Using the data below, copy every line that contains the word "Blender".

:: RECORD SET

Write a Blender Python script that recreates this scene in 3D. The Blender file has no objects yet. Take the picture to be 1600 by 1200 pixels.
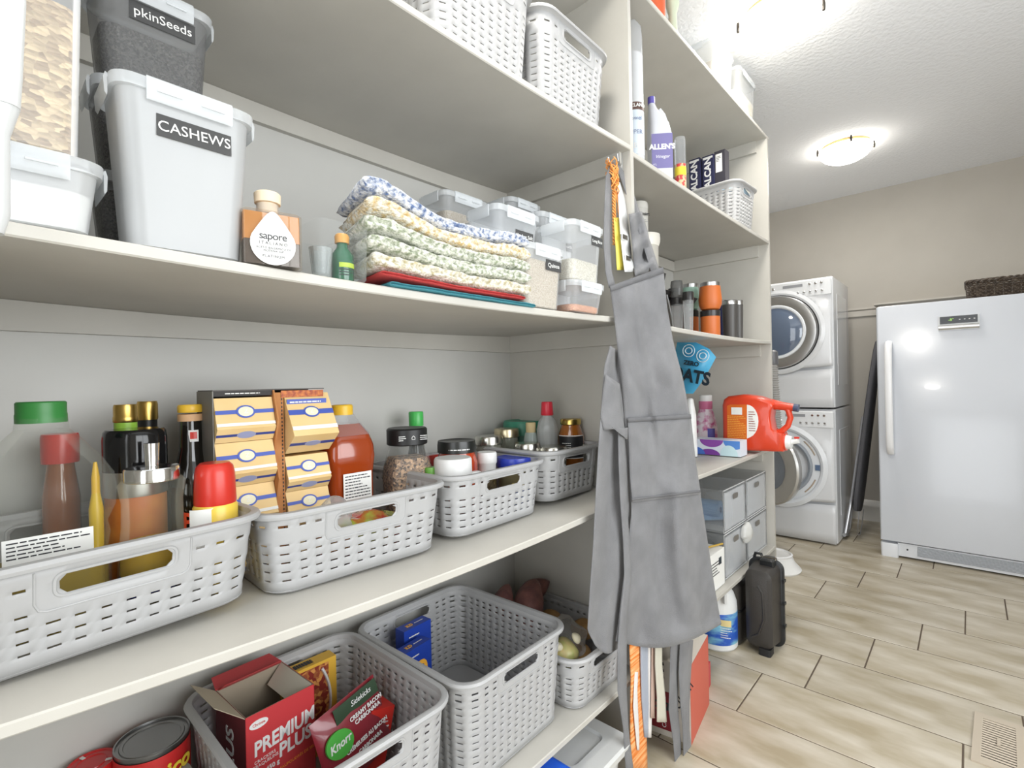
import bpy, bmesh, math, random
from mathutils import Vector, Matrix, noise
random.seed(7)
S = bpy.context.scene
COL = S.collection
PI = math.pi
# ------------------------------------------------------------------ camera
FPX, YAW, PITCH, ROLL = 780.8, math.radians(42.507), math.radians(-.113), math.radians(-1.223)
CAM = Vector((0, 0, 1.2))
F_ = Vector((-math.sin(YAW)*math.cos(PITCH), math.cos(YAW)*math.cos(PITCH), math.sin(PITCH)))
R0 = Vector((math.cos(YAW), math.sin(YAW), 0)); U0 = R0.cross(F_)
R_ = R0*math.cos(ROLL)+U0*math.sin(ROLL); U_ = -R0*math.sin(ROLL)+U0*math.cos(ROLL)
cd = bpy.data.cameras.new('camera'); cam = bpy.data.objects.new('camera', cd); COL.objects.link(cam)
cd.sensor_width = 36; cd.lens = FPX/1600*36; cd.clip_start = .02
m = Matrix.Identity(4)
for i, v in enumerate((R_, U_, -F_)):
    for j in range(3): m[j][i] = v[j]
m.translation = CAM; cam.matrix_world = m; S.camera = cam
# ------------------------------------------------------------------ world, lights, exposure
S.view_settings.view_transform = 'Standard'; S.view_settings.look = 'None'
S.view_settings.exposure = 0.55; S.view_settings.gamma = 1; S.view_settings.use_curve_mapping = False
S.cycles.transparent_max_bounces = 24
W = bpy.data.worlds.new('world'); S.world = W; W.use_nodes = True
W.node_tree.nodes['Background'].inputs[0].default_value = (.93, .97, 1, 1)
W.node_tree.nodes['Background'].inputs[1].default_value = 1.0
LAMP_STRENGTH = 11
def area(name, loc, rot, sx, sy, power, col=(1, 1, 1)):
    d = bpy.data.lights.new(name, 'AREA'); d.shape = 'RECTANGLE'; d.size = sx; d.size_y = sy; d.energy = power; d.color = col
    o = bpy.data.objects.new(name, d); o.location = loc; o.rotation_euler = rot; COL.objects.link(o); return o
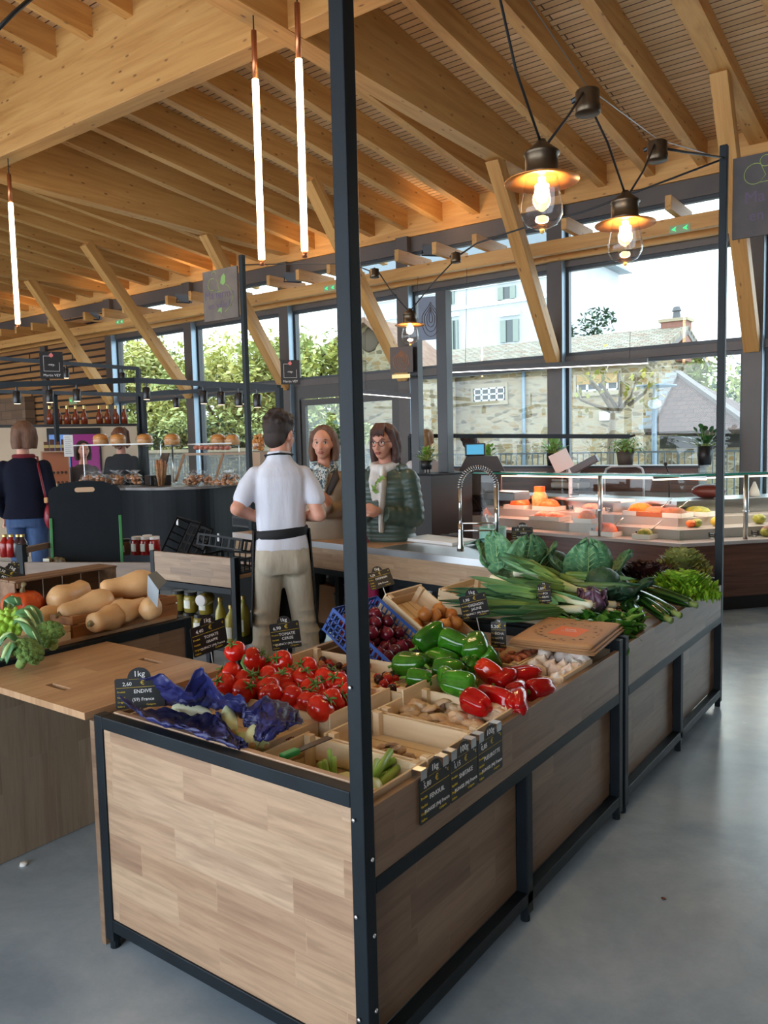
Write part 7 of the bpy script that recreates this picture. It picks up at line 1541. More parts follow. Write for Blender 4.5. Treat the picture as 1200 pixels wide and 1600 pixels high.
# ---------------------------------------------------------------- people
SKIN = mat('skin', srgb(214, 158, 134), .5, col2=srgb(200, 140, 118), scale=14, sss=.12)
def blend(f, name, m, parent, vox=.011, it=6, sub=False):
    """fuse overlapping pieces into one continuous surface"""
    me = f.mesh('tmp'); o = link('tmp', me); r = o.modifiers.new('r', 'REMESH'); r.mode = 'VOXEL'; r.voxel_size = vox; r.use_smooth_shade = True
    s_ = o.modifiers.new('s', 'SMOOTH'); s_.factor = .5; s_.iterations = it
    dg = bpy.context.evaluated_depsgraph_get(); n = bpy.data.meshes.new_from_object(o.evaluated_get(dg)); n.name = name
    bpy.data.objects.remove(o); bpy.data.meshes.remove(me); n.materials.clear(); n.materials.append(m)
    for p in n.polygons: p.use_smooth = True
    return link(name, n, parent)
def rings(f, rows, n=24, M=None, mod=None):
    """rows: (z, rx, ry, yoff[, xoff])"""
    L = []
    for i, r in enumerate(rows):
        z, rx, ry, yo = r[:4]; xo = r[4] if len(r) > 4 else 0; q_ = []
        for j in range(n):
            a = 2*PI*j/n; k = mod(a, z) if mod else 1; c, s_ = math.cos(a), math.sin(a)
            e = .8; p = V((xo+rx*k*math.copysign(abs(c)**e, c), yo+ry*k*math.copysign(abs(s_)**e, s_), z)); q_.append(M @ p if M else p)
        L.append(q_)
    f.loft(L); return f
def limb(f, pts, rs, n=14):
    """tapering limb with rounded joints"""
    P = [V(p) for p in pts]; out = []; R = []
    for i in range(len(P)-1):
        k = 6
        for j in range(k): u = j/k; out.append(P[i].lerp(P[i+1], u)); R.append(rs[i]+(rs[i+1]-rs[i])*u)
    out.append(P[-1]); R.append(rs[-1]); f.tube(out, R, n)
    for p, r in zip(P, rs): f.ball(p, r*.99, seg=14, rings=10)
    return f
def hand(f, w, d, up, s=1.0, curl=.7, left=False):
    """palm, four unequal bent fingers and a thumb from the palm's side; d = pointing, up = back of the hand"""
    w = V(w); d = V(d).normalized(); up = V(up); up = (up-d*up.dot(d)).normalized(); x = d.cross(up)*(-1 if left else 1)
    M = Matrix((x, d, up)).transposed().to_4x4(); M = Matrix.Translation(w) @ M @ Matrix.Scale(s, 4)
    f.ball((0, .045, 0), .038, .050, .016, 16, 10, M=M)
    for i, (fx, L) in enumerate(((-.029, .066), (-.010, .076), (.009, .072), (.027, .056))):
        p = V((fx, .080, 0)); pts = [V((fx*.8, .05, 0)), p]; a = 0
        for k in range(3): a += curl*(.55 if k == 0 else .75); p = p+V((fx*.08, math.cos(a), -math.sin(a)))*L*(.42, .33, .25)[k]; pts.append(p.copy())
        f.tube([M @ q_ for q_ in pts], [.0095*s, .0095*s, .009*s, .0085*s, .0065*s], 8); f.ball(M @ pts[-1], .0065*s, seg=8, rings=6)
    th = [V((-.022, .018, -.004)), V((-.046, .040, -.010)), V((-.052, .066, -.020)), V((-.044, .088, -.028))]
    f.tube([M @ q_ for q_ in th], [.014*s, .012*s, .0105*s, .008*s], 8); f.ball(M @ th[-1], .008*s, seg=8, rings=6)
def head(f, M, fem=True):
    """skull, jaw, nose, ears, neck root; face towards +y, centre at the eyes' height"""
    def B_(c, a, b=None, c_=None): f.ball(c, a, b, c_, 22, 16, M=M)
    B_((0, -.012, .03), .074, .094, .088); B_((0, .022, -.03), .060, .066, .080); B_((0, .042, -.085), .034 if fem else .042, .036, .026); B_((0, .02, -.055), .050 if fem else .056, .056, .048)
    B_((.030, .058, -.028), .026, .026, .026); B_((-.030, .058, -.028), .026, .026, .026); B_((0, .073, .034), .045, .018, .022)
    f.tube([M @ V(p) for p in ((0, .082, .008), (0, .096, -.020), (0, .104, -.036))], [.008, .012, .014], 10); B_((0, .104, -.037), .012, .010, .009); B_((.011, .094, -.039), .008, .009, .007); B_((-.011, .094, -.039), .008, .009, .007)
    B_((0, .083, -.063), .022, .012, .012)
    for s in (-1, 1): f.ball((s*.074, -.012, -.008), .010, .020, .032, 12, 8, M=M @ Matrix.Rotation(s*.2, 4, 'Z'))
def face(par, M, brow, lip, look=0, open_=.3):
    """eyes, brows and lips as parts"""
    WH = mat('eye_white', (.72, .70, .68), .2); IR = mat('iris', srgb(70, 56, 46), .1); I_ = lambda f, n, m: f.obj(n, m, par, True)
    for s in (-1, 1):
        I_(MB().ball((s*.031, .071, .004), .0125, .010, .0085, 14, 10, M=M), 'eye', WH); I_(MB().ball((s*.031+look*.004, .0790, .004), .0058, .004, .0066, 10, 8, M=M), 'iris', IR)
        f = MB(); f.tube([M @ V(p) for p in ((s*.014, .083, .024), (s*.032, .082, .030), (s*.050, .068, .024))], [.003, .0036, .0018], 6); I_(f, 'eyebrow', brow)
        f = MB(); f.tube([M @ V(p) for p in ((s*.017, .0800, .009), (s*.031, .0835, .0135), (s*.046, .074, .006))], [.0016, .0022, .0012], 5); I_(f, 'eyelid', brow)
    f = MB(); f.tube([M @ V(p) for p in ((-.023, .084, -.064), (-.010, .0945, -.0605), (0, .0955, -.062), (.010, .0945, -.0605), (.023, .084, -.064))], [.002, .0052, .0046, .0052, .002], 8); f.tube([M @ V(p) for p in ((-.022, .084, -.066), (-.008, .0935, -.0715-.004*open_), (.008, .0935, -.0715-.004*open_), (.022, .084, -.066))], [.002, .0056, .0056, .002], 8); I_(f, 'lips', lip)
LIP = mat('lips', srgb(176, 104, 94), .4)
def hairmat(n, a, b_): return mat(n, a, .6, col2=b_, scale=9, stretch=(9, 9, 1.2), bump=.5, bscale=60)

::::

[SOLUTION]
Write a Blender Python script that recreates this scene in 3D. The Blender file has no objects yet. Take the picture to be 1600 by 1200 pixels.
Write part 7 of the bpy script that recreates this picture. It picks up at line 1541. More parts follow. Write for Blender 4.5. Treat the picture as 1200 pixels wide and 1600 pixels high.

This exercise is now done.